Audio amplification devices 
     Some students may require amplification equipment in addition to hearing aids to increase clarity. A teacher may use an amplification system when working with students in classroom situations.

Screen reader 
     A screen reader is a computer application that converts text to synthesized speech or to Braille (read with an auxiliary Braille display). Computer literacy is essential for screen reader use. Screen reading software allows students to listen to text as it is displayed on a computer screen. Students can choose to listen to any text multiple times. Some products work by having a student lay a page on a scanner. When a student activates the machine, it reads the text aloud using an optical character recognition (OCR) system. 
     Math formulas are normally displayed on screen as graphics that cannot be read by a screen reader. There is another section in the Universal Design module that gives more detailed information about synthesized speech.

Video tape and descriptive video 
     Many books have been made into movies, giving students a visual and auditory way to access literature. Videotapes are now often closed-captioned. Captions are visible when activated by a decoder. Built in decoders are required on all 13-inch or larger television sets. 
     Descriptive video is a descriptive narration of key visual elements, making television programs, feature films, home videos and other visual media accessible to people who are visually impaired.
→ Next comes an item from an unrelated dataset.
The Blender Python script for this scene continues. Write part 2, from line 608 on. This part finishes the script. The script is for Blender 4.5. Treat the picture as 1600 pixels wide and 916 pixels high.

Key visual elements include actions, gestures, facial expressions and scene changes. Inserted within the natural pauses in dialogue, audio descriptions of important visual details help to engage viewers with the story.

Talking materials 
     Many classroom materials are now available with auditory components. These include "talking" clocks, calculators, thermometers, voltmeters, and timers. Light probes and special adapters are available that transform visual and digital signals into audio outputs.